In November, the 82d moved out to Holland in order to rest and refit. However, while many of the troopers were catching their breath in France, Adolph Hitler was planning a final desperate offensive through the Ardennes Forest aimed at capturing the key Belgian seaport of Antwerp. Once that offensive began, the 82d Airborne Division again was ordered into combat on December 17, 1944 in the battle of the Bulge.

In bitter cold and snow, the 82d fought against tanks, assault guns, and motorized infantry, blunting field Marshal Karl R. Von Rundstedt’s northern salient in Germany’s last big push. That put the U.S. Army in good position for major attacks inside Germany. By February 17, 1945, Jim Gavin and his airborne troopers were in Germany.

Of the 82d’s performance in Belgium, Major General Gavin wrote in his official report:

“Men fought, at times, with only rifles, grenades and knives against German armor. They fought with only light weapons in waist deep snow, in blizzards, in near zero temperature and in areas where heavy forestation and almost total lack of roads presented problems which only men of stout hearts and iron determination could overcome. The Battle of Bulge also proved again that planes and material are important but most important essential of all in a fighting heart, a will to win.”

Belgium was site of a particularly remarkable action, which, on January 29, 1945, earned a Medal of Honor for a third All American in World War II, First Sergeant Leonard Funk, of Braddock Township, Pennsylvania, and Company C, 508th Infantry. After Leading his unit in capturing 80 Germans, First Sergeant Funk, walking around a building into their midst, had a machine pistol thrust into his stomach by a German Officer. Pretending to comply wit the demand to surrender, he slowly un-slung his Thompson sub machine gun and with lighting fast action riddled the officer and led his men resisting the enemy, 21 of whom were killed in the process.

Central European Campaign

After regrouping in Sissonne, France, following the Ardennes Campaign, the 82d again was ordered into action on March 30, 1945, with orders to move to the area of Bonn, Germany, and the Rhine River. In early April, the All Americans conducted a successful assault river crossing at the Rhine north of Cologne, throwing back the numerous counterattacks by the enemy.

At the end of April, the paratroopers repeated their performance in moving out northeast from Cologne to cross the Elbe River, in the final attack of the war.

On May 12, 1945, the 82d received the unconditional surrender of the 21st Germany Army 146,000 men at Ludwigstlust.

After the Allies victory on May 7, 1945 V.E. Day with Germany’s unconditional surrender, and in July, the 82d was sent to patrol the American sector of Berlin.

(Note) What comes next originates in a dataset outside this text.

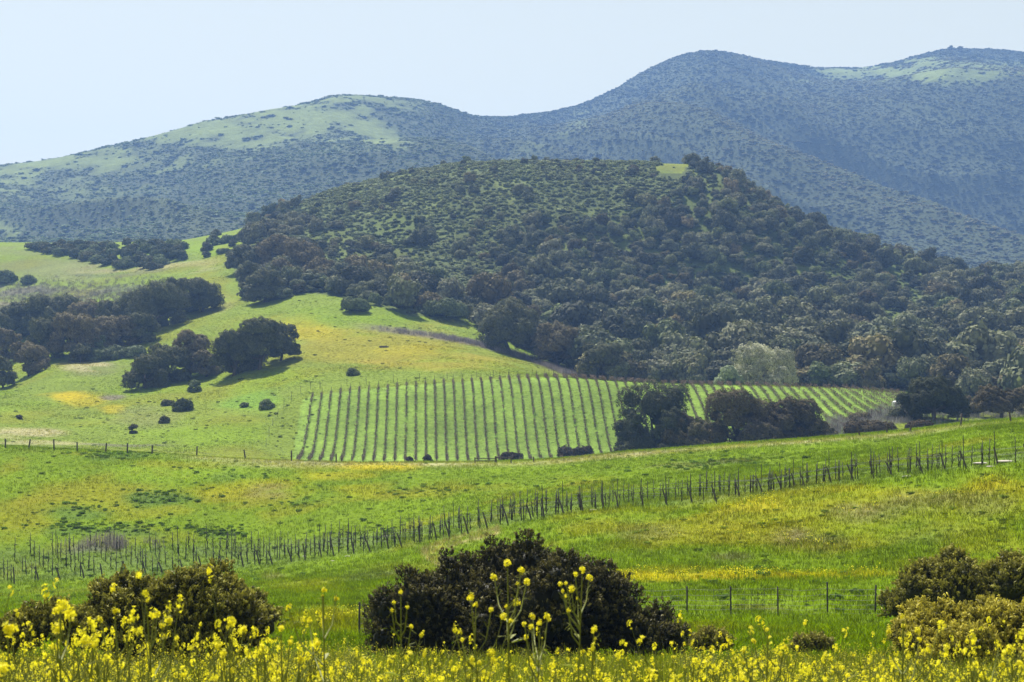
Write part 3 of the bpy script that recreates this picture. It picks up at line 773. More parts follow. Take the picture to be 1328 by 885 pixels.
# the 300 that show largest stand as trees of their own
vis = seen(hills, MS_h, tx, ty, tz, 3, None, 0.0) & (tpx > -5) & (tpx < 1333)
rank = np.where(vis, tw / ty * (1 + 0.25 * rng.random(n)), 0)
own = np.zeros(n, bool); own[np.argsort(-rank)[:275]] = True
WLAB = ('dark evergreen oak crowded among others on the wooded hill', 'brownish oak crowded among darker ones on the wooded hill', 'lighter green tree standing out among dark oaks on the wooded hill')
for i in np.nonzero(own)[0]:
    o = link(bpy.data.objects.new('oak_tree', wood_meshes[int(rng.integers(7))]))
    o.location = (tx[i], ty[i], tz[i] - 0.06 * tw[i]); o.rotation_euler.z = rng.random() * 6.28
    o.scale = (tw[i], tw[i] * (0.9 + 0.2 * rng.random()), tw[i] * th[i])
    o.color = (*ttint[i], 1)
    k = 2 if grn[i] > 0.80 else 1 if grn[i] < 0.10 else 0
    tag(o, WLAB[k], 'tree', ('dark oaks covering the wooded hill', 'brownish oaks on the wooded hill', 'lighter green trees on the wooded hill')[k])
r = ~own
scatter('woodland', np.stack([tx, ty, tz - 0.06 * tw], -1)[r], np.stack([tw, tw, tw * th], -1)[r], rng.random(n)[r] * 6.28, ttint[r], wood_protos)
print('wood', n)
# undergrowth: sage and coyote brush between and above the oaks
x2, y2 = jgrid(458, 985, 2.6, 0.44)
z2 = hills.z(x2, y2); px2, py2 = project(x2, y2, z2)
ok = inside(px2 + 8 * fbm(x2 / 15, y2 / 15, 221, 2), py2 + 3, WOOD_POLY) & seen(hills, MS_h, x2, y2, z2, 2, None, 0.003)
x2, y2, z2, px2, py2 = x2[ok], y2[ok], z2[ok], px2[ok], py2[ok]
wx = 22 * fbm(x2 / 40, y2 / 40, 223, 3)
sh2 = inside(px2 + wx, py2 + wx * 0.6, SHRUB_POLY)
g2 = fbm(x2 / 16, y2 / 16, 237, 3)
p2 = np.where(sh2, np.where(g2 > 0.45, 0.6, 0.97), 0.55)
for gx, gy, rx, ry in glade:
    p2 = np.where(np.hypot((px2 - gx) / rx, (py2 - gy) / ry) < 1, 0.06, p2)
ok = rng.random(len(x2)) < p2
x2, y2, z2, sh2 = x2[ok], y2[ok], z2[ok], sh2[ok]
n2 = len(x2); s2 = 1.6 + 2.6 * rng.random(n2) ** 1.5
cl = (0.5 + 0.5 * fbm(x2 / 20, y2 / 20, 241, 3))[:, None]
t2 = np.where(sh2[:, None], np.array((0.185, 0.220, 0.088)) * (1 - cl) + np.array((0.240, 0.255, 0.125)) * cl, np.array((0.125, 0.150, 0.066)))
t2 = t2 * (0.6 + 0.8 * rng.random((n2, 1)))
scatter('hill_scrub', np.stack([x2, y2, z2 - 0.08 * s2], -1), np.stack([s2, s2, s2 * (0.5 + 0.35 * rng.random(n2))], -1), rng.random(n2) * 6.28, t2, shrub_protos)
print('scrub', n2)

# ------------------------------------------------------------------ oaks and bushes one by one
OAK = (0.105, 0.110, 0.050); OAKB = (0.170, 0.145, 0.075); OAKG = (0.13, 0.16, 0.065); DARK = (0.058, 0.064, 0.027); SAGE = (0.17, 0.20, 0.11)

def tree(px, py, wpx, hpx, label, col=OAK, sheet=None, name='oak_tree', cat='tree', group=None, dens=1.0, trunk=True, k=None, base=-0.02, seed=None, leaf=None, core=0.56, fork=0.22, sink=0.03, dmax=None, at_D=None):
    sheet = sheet or hills
    X, Y, Z = sheet.hit(px, py, dmax=dmax)
    m = Y / F; w, h = wpx * m, hpx * m
    if at_D:                                                  # stands out of sight behind the crest: only its top is given
        X, Y = float(ray(px, py - hpx)[0]) * at_D, at_D; Z = float(sheet.z(X, Y)); w, h = wpx * Y / F, float(ray(px, py - hpx)[1]) * Y - Z
    rg = np.random.default_rng(seed if seed is not None else int(px * 13 + py * 7))
    root = link(bpy.data.objects.new(name, None)); root.empty_display_size = 1
    root.location = (X, Y, Z - sink * h); root.rotation_euler.z = rg.random() * 0.6
    tag(root, label, cat, group)
    k = k or int(12 + w * 0.45)
    lobes = oak_lobes(w, h, rg, k, base)
    ls = leaf or max(0.13, 0.95 * m)
    area = 2.2 * w * h + 1.2 * w * w
    nl = int(min(26000, dens * area * 1.9 / (1.4 * ls * ls)))
    g = Geo(); crown(g, lobes, nl, ls, 0.62, rg, 0, up=0.2, core=core, fill=0.88)
    c = link(bpy.data.objects.new('crown', g.mesh('crown', [M_leaf_o])), root); c.color = (*col, 1)
    if trunk:
        g = Geo(); limbs(g, h, lobes[1:], rg, max(0.12, 0.030 * w + 0.05), 0.03 * w * rg.normal(), 0, fork)
        link(bpy.data.objects.new('trunk', g.mesh('trunk', [M_bark])), root)
    return root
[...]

There, the division got its nickname of “American’s Guard of Honor” when General George Patton told them, “In all my years in the Army, and of all the honor guards I have ever seen, the 82d honor guard is undoubtedly the best.”

The 82d wound up being one of the most highly decorated U.S. Army divisions in the war. The 82d paratroopers earned three Medals’ of Honor, 79 Distinguished Services Crosses, 894 Silver Stars, 2,478 Bronze Stars, numerous foreign decorations.

After twenty years overseas and 442 days in combat, the most by any airborne division the 82d returned to the United States January 3, 1946, to a roaring reception in New York City. But there was a somber side to the war’s conclusion: The 82d’s casualty count showed 3,228 dead, 106 missing and 12604 wounded.